Many people treat buying a home as an investment, as it’s likely to grow in value and eventually sell for a profit. If you’re looking to invest beyond your own home, consider getting a rental property. Ideally, you’ll find tenants to cover the cost of the mortgage and then some, generating so-called “passive” income. Of course, you’ll need to find a tenant and maintain the property, or pay a third-party to do it for you. This form of property investment can also require a high initial cost, as buying a second (or third, or fourth) home comes with a big price tag.

Another option is to buy an older, out-of-date, or otherwise inexpensive home and “flip” or renovate it, then sell it for a much higher price. This requires a lot of time and money, and there’s no guaranteed sale or profit, which makes it quite risky. Of course, if it works out, the payout can also be worthwhile.

Beyond purchasing physical property, you could invest in a Real Estate Investment Trust (REIT) or other investment vehicle that pools your money with other investors. This is a way to buy or rent property without managing it yourself.

Other options for investing in land or property include commercial land, recreational land, and land for various types of crops or livestock, but these tend to make the most sense for very high-value investors.

Art and Collectibles

When most people picture collecting art, they think of expensive art by well-known artists bought and sold for hundreds of thousands of dollars. That’s an investing path that really only makes sense for the ultra-wealthy. But there are other ways for the average person to invest in art and collectibles—from baseball cards to celebrity memorabilia to vintage decor.

Buying art and collectibles strictly for the purpose of selling them to make money is extremely risky. Unlike more steady goods like gold or silver, the value of art and collectibles rises and falls based on trends and general perception. This makes it difficult to predict what will grow in (or even maintain) value. It often makes more sense to collect what has value to you, regardless of its monetary value. Then, if you end up selling it for a profit, it’s a happy bonus.

If you decide to dive into the world of art and collectibles, consider your interests or niche knowledge. Building your collection into something with any real monetary value requires research and careful investigation. And remember that an online listing price doesn’t mean that’s what an item is actually worth or what you’ll be able to sell it for. Art and collectibles often require finding just the right private buyer to get the best price.
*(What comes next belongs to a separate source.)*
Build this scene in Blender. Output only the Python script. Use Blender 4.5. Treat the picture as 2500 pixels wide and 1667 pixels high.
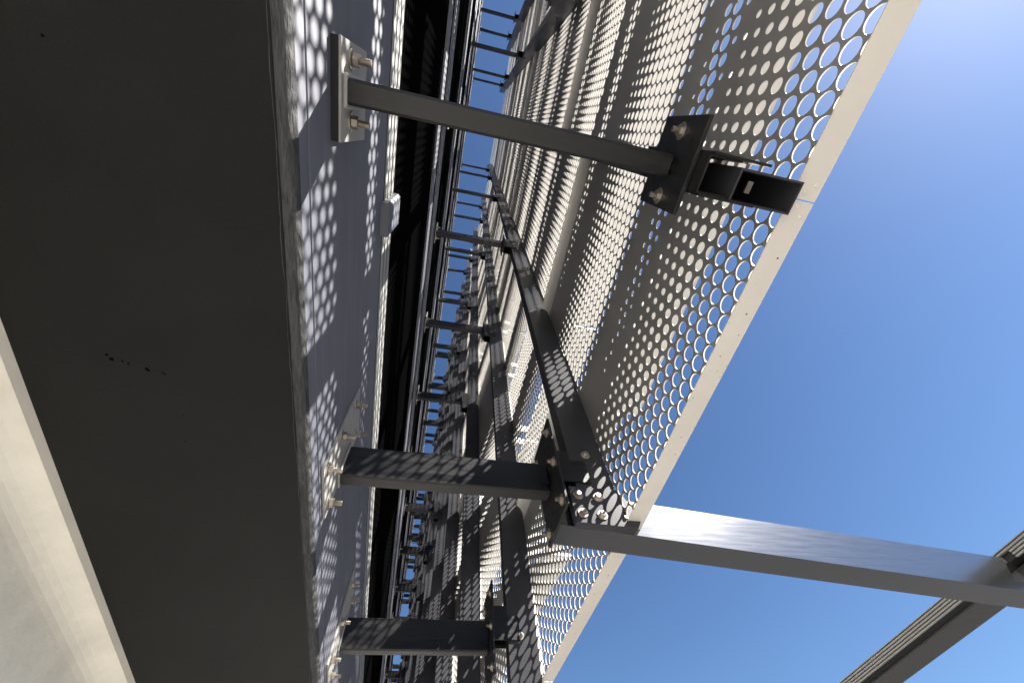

You may be able to go through a shop or broker, but that means paying middleman mark-ups.

Cryptocurrency

Cryptocurrency like Bitcoin or Ethereum are a current trend in alternative investments. While they offer an easily accessible form of alternative investment for many people, they’re also high-risk. Crypto is volatile, and the prices fluctuate wildly. You may hear the occasional story of someone making their fortune via cryptocurrency, but that’s far from the average person’s experience. Similarly, with the speed that cryptocurrency is evolving, there’s a high risk for scams or sites that don’t offer adequate data protection. If you invest in cryptocurrency, research thoroughly before taking the plunge.

Ultimately, an alternative investment may be the right addition to diversify other stocks, bonds, and funds in your portfolio. But these are not set-it-and-forget it opportunities. These investments demand that you’re an active, informed investor. When it comes to alternative investments, never invest more than you’re willing to lose, and be willing to put in the work as you wait to see if your gamble paid off.